A Google reacendeu o debate sobre o futuro da segurança digital, com a revelação de que um computador quântico com capacidade para quebrar a encriptação RSA, a mais usada actualmente para transmissão e armazenamento de informação, pode chegar mais cedo do que se esperava. A investigação, liderada por Craig Gidney e publicada no serviço de pré-publicação de artigos científicos arXiv, mostra que uma chave de encriptação RSA de 2.048 bits pode ser ultrapassada em menos de uma semana por um computador quântico com menos de um milhão de qubits. Esta descoberta representa uma redução drástica em relação a estimativas anteriores, publicadas há alguns anos, que indicavam que a ultrapassagem da tecnologia RSA só seria possível com recurso a um computador quântico com cerca de 20 milhões de qubits.
Por agora, o computador quântico de um milhão de qubits ainda não passa de um objectivo a alcançar. No entanto, a velocidade do progresso neste campo significa que a transição para medidas de segurança resistentes à computação quântica já não pode ser adiada muito mais tempo. O estudo dá uma ideia do que poderá ser um futuro ataque e serve como um apelo para a comunidade de segurança informática de todo o mundo se preparar para um mundo pós-quântico.
Os avanços na tecnologia quântica
Esta nova estimativa é resultado de avanços tanto em algoritmos quânticos como em métodos de correcção de erros. Desde a descoberta de Peter Shor, em 1994, de que os computadores quânticos poderiam factorizar grandes números de forma muito mais eficiente do que os computadores clássicos, os cientistas têm procurado determinar precisamente a quantidade de hardware quântico necessária para comprometer um sistema de encriptação forte usado actualmente. O estudo realizado por Gidney baseia-se em avanços algorítmicos recentes, como a utilização de exponenciação modular aproximada, que reduz significativamente o número de qubits lógicos necessários.

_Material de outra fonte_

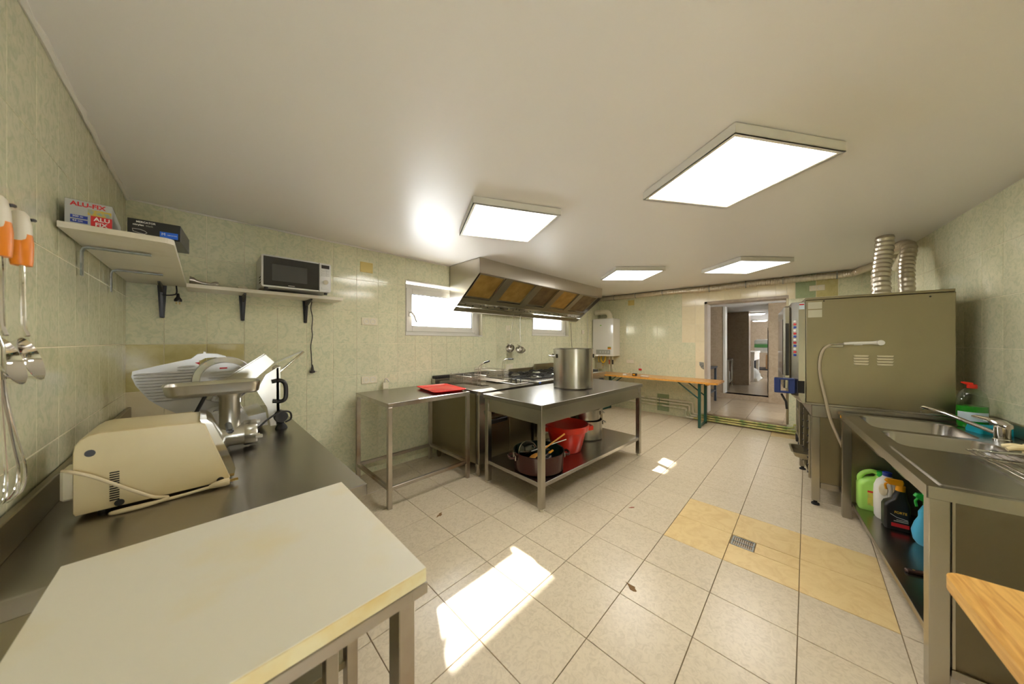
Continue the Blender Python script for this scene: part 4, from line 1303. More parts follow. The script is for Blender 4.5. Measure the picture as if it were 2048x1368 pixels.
SAZ = 1.7065
bx1 = thing('foil_box', 'grey foil carton with red lettering on the corner shelf', 'box', (-0.326, 1.795, SAZ), R(3))
MB().box(0, 0.098, 0.0, 0.30, 0, 0.088, 0.001).build('carton', M_boxgrey, bx1, False)
MB().loft([[(0.0, 0.0, 0.088), (0.098, 0.0, 0.088), (0.098, 0.006, 0.088), (0.0, 0.006, 0.088)], [(0.03, 0.10, 0.097), (0.098, 0.10, 0.093), (0.098, 0.106, 0.092), (0.03, 0.106, 0.096)]]).build('flap', M_boxdk, bx1, False)
fr_ = (R(90), 0, 0)
lettering('ALU-FIX', 0.0200, M_redink, bx1, (0.011, -0.0008, 0.064), fr_, bold=0.03)
pbox('picture', M_foilprint, bx1, 0.046, 0.096, -0.0008, 0.0, 0.042, 0.063, 0)
rp = pbox('red_square', M_redink, bx1, 0.052, 0.0975, -0.0009, 0.0, 0.001, 0.042, 0)
lettering('ALU', 0.0185, M_whiteink, bx1, (0.0585, -0.0016, 0.022), fr_, bold=0.02)
lettering('FIX', 0.0185, M_whiteink, bx1, (0.0610, -0.0016, 0.004), fr_, bold=0.02)
for zz in (0.025, 0.010):
    pbox('blue_stripe', M_navy, bx1, 0.011, 0.046, -0.0008, 0.0, zz, zz + 0.011, 0)
    lettering('300 m' if zz > 0.02 else '44 cm', 0.0085, M_whiteink, bx1, (0.015, -0.0014, zz + 0.002), fr_)
bx2 = thing('glove_box', 'black carton with blue label at the end of the corner shelf', 'box', (-0.196, 1.812, SAZ), R(-5))
MB().box(0, 0.135, 0, 0.22, 0, 0.064, 0.001).build('carton', M_blackbox, bx2, False)
pbox('blue_label', M_bluelabel, bx2, 0.080, 0.128, -0.0008, 0, 0.006, 0.030, 0)
lettering('M', 0.014, M_whiteink, bx2, (0.084, -0.0015, 0.013), fr_, bold=0.0)
lettering('MERCATOR', 0.0050, M_whiteink, bx2, (0.099, -0.0015, 0.016), fr_)
lettering('MERCATOR', 0.0092, M_whiteink, bx2, (0.021, -0.0012, 0.049), fr_, bold=0.02)
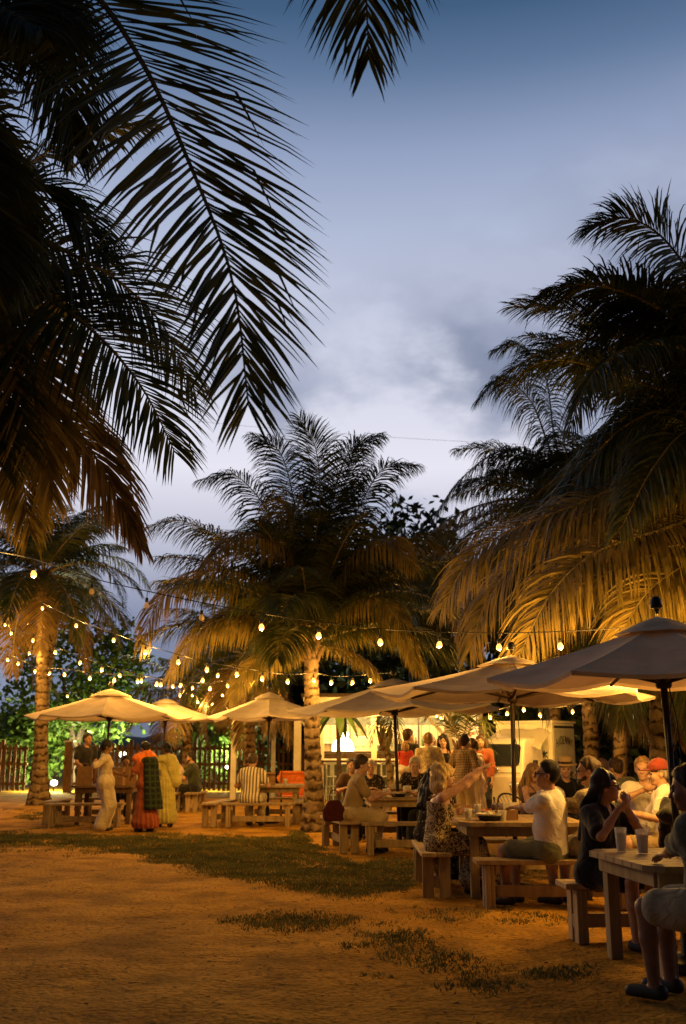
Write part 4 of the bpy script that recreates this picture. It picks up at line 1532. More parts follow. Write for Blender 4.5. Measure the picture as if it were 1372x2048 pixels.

Apesar destas melhorias, o hardware descrito no estudo permanece para além do que existe actualmente. Os computadores quânticos actuais operam com apenas centenas ou milhares de qubits, muito aquém da marca de um milhão de qubits. Por exemplo, o Condor da IBM e o Sycamore da Google, com 1.121 e 53 qubits respectivamente, exemplificam as capacidades actuais da computação quântica.
Prazos para o futuro
Embora o nível de desempenho necessário ainda esteja disponível actualmente, as principais fabricantes de hardware quântico delinearam planos para atingir estas escalas na próxima década. A IBM estabeleceu como meta construir um computador quântico de 100.000 qubits até 2033, em parceria com a Universidade de Tóquio e a Universidade de Chicago. A Quantinuum, como outro exemplo, declarou o seu objectivo de entregar um computador quântico universal e totalmente tolerante a falhas até ao final da década de 2020, visando especificamente 2029 para o seu sistema Apollo.
As implicações de segurança são significativas. A RSA e sistemas criptográficos semelhantes sustentam grande parte das comunicações seguras do mundo, desde transacções bancárias a assinaturas digitais. As descobertas do estudo reforçam a urgência de passar para a criptografia pós-quântica (PQC) – novos padrões projectados para resistir a ataques de computadores quânticos. No ano passado, o National Institute of Standards and Technology dos EUA publicou vários algoritmos PQC e recomendou a eliminação gradual de sistemas vulneráveis após 2030.
A investigação de Gidney não sugere que os computadores quânticos capazes de quebrar a cifra RSA estejam prestes a entrar em funcionamento. Em vez disso, enfatiza a importância do planeamento proactivo. O estudo oferece um objectivo mais realista para designers de hardware e decisores políticos, diminuindo a lacuna entre ataques teóricos e ameaças práticas. Também sublinha um princípio de longa data na criptografia: à medida que a tecnologia avança, também avançam os métodos para a quebrar. Melhorias algorítmicas e uma melhor integração hardware-software continuam a diminuir as barreiras para os potenciais atacantes.